Consider the typical story about plans for new development. Wide shot, open farmland. Close up, sketch of buildings. Soundbite and cutaways, news conference. Standup. Maybe a map. The finished product rarely does the story justice. There are other options.

This tip sheet offers some suggestions, plus a guide to Internet resources on growth and sprawl.

Compare and Relate

  • Avoid raw numbers--acres to be developed, houses to be built--unless you then show what those numbers mean. How many football fields would fit into the area to be developed? How many of the area's malls? Most viewers have little or no idea what an acre is.

  • Compare what you can't see to something you can. Is there an existing development that resembles the one being planned? Can you dissolve from a model or sketch into something real?

  • Use specific details. Give viewers an idea of how much land is involved by telling them what it produced. How many pounds of strawberries a year, for example. Now you have a new visual element, something other than a wide shot of that open field. What kinds of businesses might relocate? Where would they come from? See if another station can provide video.

Use Technology Wisely

  • Aerials can help viewers get a sense of place and space.
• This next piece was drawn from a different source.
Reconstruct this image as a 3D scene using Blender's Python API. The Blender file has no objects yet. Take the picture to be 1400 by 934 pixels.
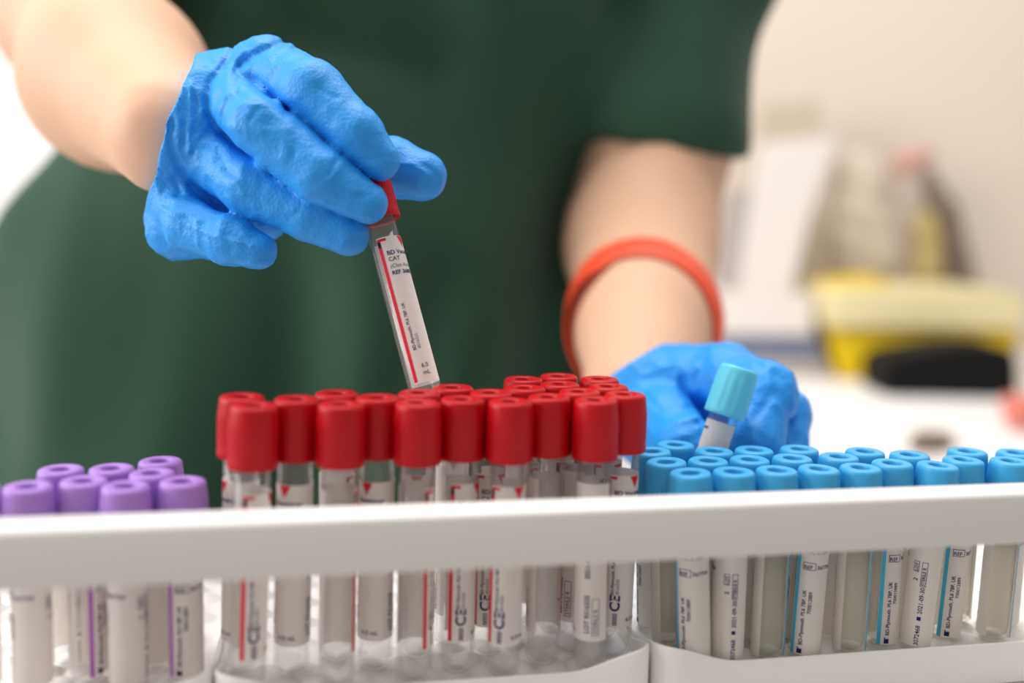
import bpy, bmesh, math, random
import numpy as np
from mathutils import Vector, Matrix

random.seed(7)
SC = bpy.context.scene
COL = SC.collection
PI = math.pi

# ------------------------------------------------------------------ camera
F = 1361.0                     # 35 mm lens on a 1400 px wide frame
CZ = 1.0235                    # lens height above the floor
PITCH, ROLL = math.radians(7.4), math.radians(1.2)
fwd = Vector((0, math.cos(PITCH), -math.sin(PITCH)))
r0 = Vector((1, 0, 0)); u0 = Vector((0, math.sin(PITCH), math.cos(PITCH)))
rgt = r0 * math.cos(ROLL) + u0 * math.sin(ROLL)
upv = u0 * math.cos(ROLL) - r0 * math.sin(ROLL)
CAM = Vector((0, 0, CZ))
cd = bpy.data.cameras.new('camera'); cam = bpy.data.objects.new('camera', cd); COL.objects.link(cam)
M = Matrix((rgt, upv, -fwd)).transposed().to_4x4(); M.translation = CAM
cam.matrix_world = M
cd.lens = 36.0 * F / 1400; cd.sensor_width = 36; cd.clip_start = 0.01; cd.clip_end = 50
cd.dof.use_dof = True; cd.dof.focus_distance = 0.402; cd.dof.aperture_fstop = 2.4
cd.dof.aperture_blades = 9
SC.camera = cam

# ------------------------------------------------------------------ light
w = bpy.data.worlds.new('world'); SC.world = w; w.use_nodes = True
w.node_tree.nodes['Background'].inputs[0].default_value = (1.0, .95, .905, 1)
w.node_tree.nodes['Background'].inputs[1].default_value = 0.50
def area(name, loc, target, sx, sy, power, col):
    l = bpy.data.lights.new(name, 'AREA'); l.shape = 'RECTANGLE'; l.size = sx; l.size_y = sy
    l.energy = power; l.color = col
    o = bpy.data.objects.new(name, l); COL.objects.link(o); o.location = loc
    o.rotation_euler = (Vector(target) - Vector(loc)).to_track_quat('-Z', 'Y').to_euler()
    return o
area('ceiling_light', (-0.25, 0.75, 2.65), (-0.2, 0.55, 0), 1.6, 1.0, 37, (1, .97, .93))
area('ceiling_light', (0.9, 1.7, 2.65), (0.9, 1.7, 0), 1.2, 0.6, 10, (1, .96, .91))
area('window_light', (-2.2, 0.2, 1.7), (0, .6, 1.0), 1.6, 1.4, 48, (1, .98, .96))
SC.view_settings.view_transform = 'Standard'; SC.view_settings.look = 'None'
SC.view_settings.gamma = 1; SC.view_settings.use_curve_mapping = False
SC.view_settings.exposure = 0.0
SC.cycles.transparent_max_bounces = 64
SC.cycles.max_bounces = 10

# ------------------------------------------------------------------ helpers
def P(px, py, Z):
    """a point of the place, from where the photograph shows it and its distance"""
    return CAM + fwd * Z + rgt * ((px - 700) / F * Z) - upv * ((py - 467) / F * Z)
def on_plane(px, py, z):
    d = fwd + rgt * ((px - 700) / F) - upv * ((py - 467) / F)
    return CAM + d * ((z - CZ) / d.z)
def lin(c):
    return tuple(((v / 255) / 12.92 if v / 255 <= .04045 else ((v / 255 + .055) / 1.055) ** 2.4) for v in c[:3]) + (1,)
def mat(name, rgb, rough=.5, spec=.5, bump=0, bscale=200, bdist=.001, sss=0, sheen=0, var=0, vscale=6, **kw):
    m = bpy.data.materials.new(name); m.use_nodes = True
    nt = m.node_tree; b = nt.nodes['Principled BSDF']
    b.inputs['Base Color'].default_value = lin(rgb)
    b.inputs['Roughness'].default_value = rough
    b.inputs['Specular IOR Level'].default_value = spec
    if sss:
        b.inputs['Subsurface Weight'].default_value = sss
        b.inputs['Subsurface Radius'].default_value = (1, .4, .2)
        b.inputs['Subsurface Scale'].default_value = .006
    if sheen:
        b.inputs['Sheen Weight'].default_value = sheen
    tc = nt.nodes.new('ShaderNodeTexCoord')
    if var:
        n = nt.nodes.new('ShaderNodeTexNoise'); n.inputs['Scale'].default_value = vscale; n.inputs['Detail'].default_value = 4
        nt.links.new(tc.outputs['Object'], n.inputs['Vector'])
        mx = nt.nodes.new('ShaderNodeMix'); mx.data_type = 'RGBA'
        c = lin(rgb)
        mx.inputs['A'].default_value = tuple(v * (1 - var) for v in c[:3]) + (1,)
        mx.inputs['B'].default_value = tuple(min(1, v * (1 + var)) for v in c[:3]) + (1,)
        nt.links.new(n.outputs['Fac'], mx.inputs['Factor']); nt.links.new(mx.outputs['Result'], b.inputs['Base Color'])
    if bump:
        n = nt.nodes.new('ShaderNodeTexNoise'); n.inputs['Scale'].default_value = bscale; n.inputs['Detail'].default_value = 5
        nt.links.new(tc.outputs['Object'], n.inputs['Vector'])
        bp = nt.nodes.new('ShaderNodeBump'); bp.inputs['Strength'].default_value = bump; bp.inputs['Distance'].default_value = bdist
        nt.links.new(n.outputs['Fac'], bp.inputs['Height']); nt.links.new(bp.outputs['Normal'], b.inputs['Normal'])
    for k, v in kw.items():
        b.inputs[k.replace('_', ' ')].default_value = v
    return m
def clear_mat(name, tint, haze, haze_rgb, ior=1.45, speck=1.0):
    """thin clear plastic: fresnel reflection over straight transmission, with a little cloudiness"""
    m = bpy.data.materials.new(name); m.use_nodes = True; nt = m.node_tree; nt.nodes.clear()
    N = nt.nodes.new; out = N('ShaderNodeOutputMaterial')
    tr = N('ShaderNodeBsdfTransparent'); tr.inputs[0].default_value = tuple(tint) + (1,)
    tl = N('ShaderNodeBsdfTranslucent'); tl.inputs[0].default_value = lin(haze_rgb)
    df = N('ShaderNodeBsdfDiffuse'); df.inputs[0].default_value = lin(haze_rgb)
    gl = N('ShaderNodeBsdfGlossy'); gl.inputs['Roughness'].default_value = .08
    a = N('ShaderNodeMixShader'); a.inputs[0].default_value = .5
    nt.links.new(tl.outputs[0], a.inputs[1]); nt.links.new(df.outputs[0], a.inputs[2])
    b = N('ShaderNodeMixShader')
    tc = N('ShaderNodeTexCoord'); nz = N('ShaderNodeTexNoise'); nz.inputs['Scale'].default_value = 900; nz.inputs['Detail'].default_value = 2
    nt.links.new(tc.outputs['Object'], nz.inputs['Vector'])
    mr = N('ShaderNodeMapRange'); mr.inputs['From Min'].default_value = .3; mr.inputs['From Max'].default_value = .75
    mr.inputs['To Min'].default_value = haze * (1 - .5 * speck); mr.inputs['To Max'].default_value = haze * (1 + .6 * speck)
    nt.links.new(nz.outputs['Fac'], mr.inputs['Value']); nt.links.new(mr.outputs[0], b.inputs[0])
    nt.links.new(tr.outputs[0], b.inputs[1]); nt.links.new(a.outputs[0], b.inputs[2])
    lw = N('ShaderNodeLayerWeight'); lw.inputs['Blend'].default_value = .5      # Schlick's fresnel, the same from both sides of the thin wall
    pw = N('ShaderNodeMath'); pw.operation = 'POWER'; nt.links.new(lw.outputs['Facing'], pw.inputs[0]); pw.inputs[1].default_value = 4.5
    fr = N('ShaderNodeMapRange'); nt.links.new(pw.outputs[0], fr.inputs['Value']); f0 = ((ior - 1) / (ior + 1)) ** 2
    fr.inputs['To Min'].default_value = f0; fr.inputs['To Max'].default_value = .85
    c = N('ShaderNodeMixShader'); nt.links.new(fr.outputs[0], c.inputs[0])
    nt.links.new(b.outputs[0], c.inputs[1]); nt.links.new(gl.outputs[0], c.inputs[2])
    nt.links.new(c.outputs[0], out.inputs[0])
    return m

def link(name, me, parent=None, mats=(), smooth=True):
    for m in mats: me.materials.append(m)
    if smooth:
        me.polygons.foreach_set('use_smooth', [True] * len(me.polygons))
    o = bpy.data.objects.new(name, me); COL.objects.link(o)
    if parent: o.parent = parent
    return o
def from_data(name, verts, faces, m, parent=None, smooth=True):
    me = bpy.data.meshes.new(name)
    me.from_pydata([tuple(v) for v in verts], [], [tuple(int(i) for i in f) for f in faces]); me.update()
    return link(name, me, parent, [m], smooth)
def from_bm(name, bm, m, parent=None, smooth=False):
    me = bpy.data.meshes.new(name); bmesh.ops.recalc_face_normals(bm, faces=bm.faces); bm.to_mesh(me); bm.free()
    return link(name, me, parent, [m] if m else [], smooth)
def bx(bm, lo, hi, bevel=0, seg=3, mtx=None):
    r = bmesh.ops.create_cube(bm, size=1)
    vs = r['verts']
    for v in vs:
        v.co = Vector([(lo[i] + hi[i]) / 2 + v.co[i] * (hi[i] - lo[i]) for i in range(3)])
    if bevel:
        es = list({e for v in vs for e in v.link_edges})
        q = bmesh.ops.bevel(bm, geom=es, offset=bevel, segments=seg, affect='EDGES', profile=.5)
        vs = list({v for f in q['faces'] for v in f.verts} | {v for v in vs if v.is_valid})
    if mtx:
        for v in vs: v.co = mtx @ v.co
    return vs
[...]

Old aerial photographs can be compared to what's in the same location today. Landsat or other satellite images can also be used to show change. Always add narration that explains clearly what the viewer is looking at.

  • Maps are meaningless unless they help viewers relate a location to something they already know. Be sure to include details that will make relationships clear.

  • Sometimes an actual map can be more useful to viewers than one designed by graphics. Use it as a prop to show where the development would be, and point out other landmarks your viewers already know.

  • Create graphics that show the movement of people, services, and the like. Where are people and businesses coming from or going to?

Tell the Story

  • Strong characters are great narrators for development stories. Who will be affected? Who will benefit? Who will suffer? Why do they feel the way they do about the prospect of development?

  • Make the place a central character in the story. Create a portrait of the place through different eyes.

  • Find different voices to assess and respond to change and development. Don't just talk to county planners and developers. Ask old people or children.